EU adopts AML Strategy for Russian gas: Rhetoric over Reality
Boldly claiming impact is the ultimate skill in post-reality politics, where power devolves to leaders fooling most of the people all of the time.
After imposing “crippling” sanctions over Russia’s invasion of Ukraine, dawning realization of the bleeding obvious prompted Europe to adopt a familiar strategy for badly designed policies: Continue the policies, pretend they work, reward officials who dreamed them up, and dump all the cost and harm onto citizens.
In the rush to impose “do something, this is something” sanctions, irrespective impact or effectiveness, officials had a familiar template for the preservation of bureaucratic incompetence.
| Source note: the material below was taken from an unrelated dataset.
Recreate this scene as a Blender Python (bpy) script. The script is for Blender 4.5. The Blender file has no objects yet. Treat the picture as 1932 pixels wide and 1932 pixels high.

More than two decades after scientists revealed fundamental flaws in the design of hastily cobbled together anti-money laundering policies, and over a decade after even the United Nations found the impact on criminal finances a tiny fraction of a percentage point from zero, AML policy design remains unchanged, unquestioned, and profoundly ineffective, amidst wall-to-wall virtue signaling. They work, politicians thunder, while unimaginative officials, organized compliance, and organized crime thrive.
With a more ambitious timeline to lock in failure, nearly two months after imposing unprecedented sanctions on Russia, the European Commission on Friday finally recognized the “obvious from the outset” proposition. Cutting Russian gas will harm Europe’s economies more than the impact on Russia. But the appearance of success matters more than reality, so the EC gave politicians a familiar playbook. They can pretend that “doing something” means the policy works, and pretend to pay in Euros, while opening ruble accounts with Russia’s Gazprombank as President Putin demanded.
So, anyone that matters is happy: Politicians, officials, the media, and Russia.
In much the same way that politicians extol the “success” of the war on money laundering while criminals flourish – and citizens, businesses, communities, and countries bear immense harms and astonishing costs of arguably the world’s least effective policy experiment – virtue signaling can continue apace, punctuated by photo opportunity trips to Ukraine and a few seized yachts. Rhetoric fodder for the masses.
Meanwhile, the ruble hit 5-year highs against the Euro, and Russia announced a new record high current account amidst surging energy prices.